Written request
Locate each line with the string "from" in the listing below and copy it.
--
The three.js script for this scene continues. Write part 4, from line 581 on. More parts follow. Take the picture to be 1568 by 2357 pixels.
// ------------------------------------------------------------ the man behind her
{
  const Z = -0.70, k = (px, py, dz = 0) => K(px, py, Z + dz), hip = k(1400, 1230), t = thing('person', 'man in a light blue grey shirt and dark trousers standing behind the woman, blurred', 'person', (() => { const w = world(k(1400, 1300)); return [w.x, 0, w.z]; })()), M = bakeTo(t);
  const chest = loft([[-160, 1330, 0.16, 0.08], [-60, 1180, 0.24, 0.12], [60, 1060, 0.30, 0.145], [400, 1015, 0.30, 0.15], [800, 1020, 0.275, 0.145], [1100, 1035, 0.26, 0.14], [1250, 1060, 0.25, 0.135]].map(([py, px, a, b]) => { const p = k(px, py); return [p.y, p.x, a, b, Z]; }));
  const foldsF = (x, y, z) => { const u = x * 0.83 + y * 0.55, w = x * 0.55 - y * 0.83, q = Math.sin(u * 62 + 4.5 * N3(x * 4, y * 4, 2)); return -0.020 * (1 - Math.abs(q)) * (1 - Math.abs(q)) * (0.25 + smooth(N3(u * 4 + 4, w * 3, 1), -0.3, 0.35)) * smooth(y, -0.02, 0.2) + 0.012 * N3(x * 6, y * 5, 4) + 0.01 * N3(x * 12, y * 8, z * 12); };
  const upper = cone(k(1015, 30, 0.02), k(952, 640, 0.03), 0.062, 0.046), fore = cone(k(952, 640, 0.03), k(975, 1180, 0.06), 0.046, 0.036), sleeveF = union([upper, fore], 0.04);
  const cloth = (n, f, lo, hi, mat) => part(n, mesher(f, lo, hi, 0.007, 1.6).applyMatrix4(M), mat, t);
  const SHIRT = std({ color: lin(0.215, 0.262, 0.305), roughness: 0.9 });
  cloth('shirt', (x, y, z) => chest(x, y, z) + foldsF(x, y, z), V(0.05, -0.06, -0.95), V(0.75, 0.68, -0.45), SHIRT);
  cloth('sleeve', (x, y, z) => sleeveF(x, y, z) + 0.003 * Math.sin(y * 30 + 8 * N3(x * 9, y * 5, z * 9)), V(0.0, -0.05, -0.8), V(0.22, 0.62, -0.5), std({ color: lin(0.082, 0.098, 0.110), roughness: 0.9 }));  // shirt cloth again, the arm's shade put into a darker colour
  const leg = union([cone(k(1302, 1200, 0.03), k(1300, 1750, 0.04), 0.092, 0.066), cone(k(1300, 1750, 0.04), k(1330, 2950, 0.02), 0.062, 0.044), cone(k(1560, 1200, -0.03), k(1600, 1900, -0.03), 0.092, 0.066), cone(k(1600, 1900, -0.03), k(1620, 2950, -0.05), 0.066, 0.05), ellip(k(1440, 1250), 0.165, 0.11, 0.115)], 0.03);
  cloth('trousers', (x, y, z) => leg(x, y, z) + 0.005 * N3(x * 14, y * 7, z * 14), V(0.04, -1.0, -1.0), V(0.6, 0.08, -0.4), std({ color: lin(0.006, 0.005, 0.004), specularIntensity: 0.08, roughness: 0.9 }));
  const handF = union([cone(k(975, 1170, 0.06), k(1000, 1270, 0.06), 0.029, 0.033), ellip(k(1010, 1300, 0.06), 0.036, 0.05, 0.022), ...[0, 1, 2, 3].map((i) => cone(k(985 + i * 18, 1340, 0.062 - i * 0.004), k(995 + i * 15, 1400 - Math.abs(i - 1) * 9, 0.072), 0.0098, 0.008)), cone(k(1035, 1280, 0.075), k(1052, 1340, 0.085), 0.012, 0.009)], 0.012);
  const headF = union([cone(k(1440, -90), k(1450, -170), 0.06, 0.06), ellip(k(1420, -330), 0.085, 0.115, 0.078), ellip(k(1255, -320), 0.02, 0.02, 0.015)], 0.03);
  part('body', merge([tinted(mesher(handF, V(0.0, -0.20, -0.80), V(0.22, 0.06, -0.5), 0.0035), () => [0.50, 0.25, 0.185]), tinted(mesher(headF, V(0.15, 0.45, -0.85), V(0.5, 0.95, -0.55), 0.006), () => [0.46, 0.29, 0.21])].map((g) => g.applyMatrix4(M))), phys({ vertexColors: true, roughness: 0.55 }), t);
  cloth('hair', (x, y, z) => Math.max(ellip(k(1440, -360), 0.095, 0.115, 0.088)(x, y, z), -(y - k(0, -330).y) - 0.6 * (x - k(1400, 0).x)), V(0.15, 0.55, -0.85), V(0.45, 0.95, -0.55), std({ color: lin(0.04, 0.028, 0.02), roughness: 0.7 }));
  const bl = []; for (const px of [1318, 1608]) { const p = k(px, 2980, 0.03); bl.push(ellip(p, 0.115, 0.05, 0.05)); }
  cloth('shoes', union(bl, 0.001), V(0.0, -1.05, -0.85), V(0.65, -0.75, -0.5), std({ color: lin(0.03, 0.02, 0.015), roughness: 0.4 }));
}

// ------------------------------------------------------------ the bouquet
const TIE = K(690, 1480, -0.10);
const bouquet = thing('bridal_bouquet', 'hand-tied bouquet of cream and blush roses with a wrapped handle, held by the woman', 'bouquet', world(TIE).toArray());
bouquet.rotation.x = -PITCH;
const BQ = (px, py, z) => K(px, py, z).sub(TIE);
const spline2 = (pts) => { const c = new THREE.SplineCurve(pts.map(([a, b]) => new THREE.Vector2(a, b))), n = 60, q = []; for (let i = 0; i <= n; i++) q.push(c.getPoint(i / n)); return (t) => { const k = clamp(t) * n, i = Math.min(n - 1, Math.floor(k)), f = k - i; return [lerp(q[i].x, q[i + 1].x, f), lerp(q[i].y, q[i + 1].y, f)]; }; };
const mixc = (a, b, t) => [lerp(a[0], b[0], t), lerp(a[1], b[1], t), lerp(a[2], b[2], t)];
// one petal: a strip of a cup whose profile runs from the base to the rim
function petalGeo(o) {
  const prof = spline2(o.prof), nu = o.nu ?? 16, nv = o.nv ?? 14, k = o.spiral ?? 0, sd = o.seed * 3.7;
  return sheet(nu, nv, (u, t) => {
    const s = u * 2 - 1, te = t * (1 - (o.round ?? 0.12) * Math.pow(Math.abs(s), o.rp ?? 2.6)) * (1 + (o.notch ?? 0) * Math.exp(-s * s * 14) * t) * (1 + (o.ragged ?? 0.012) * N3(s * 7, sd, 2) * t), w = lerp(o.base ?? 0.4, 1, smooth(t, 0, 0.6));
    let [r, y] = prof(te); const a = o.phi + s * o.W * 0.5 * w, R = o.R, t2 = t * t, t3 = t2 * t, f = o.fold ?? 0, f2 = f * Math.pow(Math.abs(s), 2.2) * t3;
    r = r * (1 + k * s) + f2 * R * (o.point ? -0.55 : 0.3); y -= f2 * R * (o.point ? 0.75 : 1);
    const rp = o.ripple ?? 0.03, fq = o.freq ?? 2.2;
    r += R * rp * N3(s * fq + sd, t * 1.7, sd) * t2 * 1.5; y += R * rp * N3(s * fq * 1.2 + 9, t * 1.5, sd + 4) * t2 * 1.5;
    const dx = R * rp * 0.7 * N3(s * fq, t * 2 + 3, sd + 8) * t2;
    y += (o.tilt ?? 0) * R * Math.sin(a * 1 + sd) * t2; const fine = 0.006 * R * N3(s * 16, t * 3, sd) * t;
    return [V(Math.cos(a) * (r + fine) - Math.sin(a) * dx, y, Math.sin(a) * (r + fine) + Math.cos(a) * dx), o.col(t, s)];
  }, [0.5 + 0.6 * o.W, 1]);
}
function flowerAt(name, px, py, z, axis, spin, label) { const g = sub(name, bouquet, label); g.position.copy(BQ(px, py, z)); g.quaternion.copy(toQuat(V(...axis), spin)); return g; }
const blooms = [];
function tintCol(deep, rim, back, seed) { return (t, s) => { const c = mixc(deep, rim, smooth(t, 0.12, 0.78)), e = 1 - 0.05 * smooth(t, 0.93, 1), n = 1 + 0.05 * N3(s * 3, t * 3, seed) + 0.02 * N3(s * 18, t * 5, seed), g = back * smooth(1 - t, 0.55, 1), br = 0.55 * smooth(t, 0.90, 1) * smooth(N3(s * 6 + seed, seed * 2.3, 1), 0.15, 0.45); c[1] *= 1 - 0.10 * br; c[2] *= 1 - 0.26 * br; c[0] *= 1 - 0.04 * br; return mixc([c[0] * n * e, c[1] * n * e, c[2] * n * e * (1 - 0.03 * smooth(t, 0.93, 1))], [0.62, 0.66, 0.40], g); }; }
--
Result of the task
The three.js script for this scene continues. Write part 4, from line 581 on. More parts follow. Take the picture to be 1568 by 2357 pixels.
// one petal: a strip of a cup whose profile runs from the base to the rim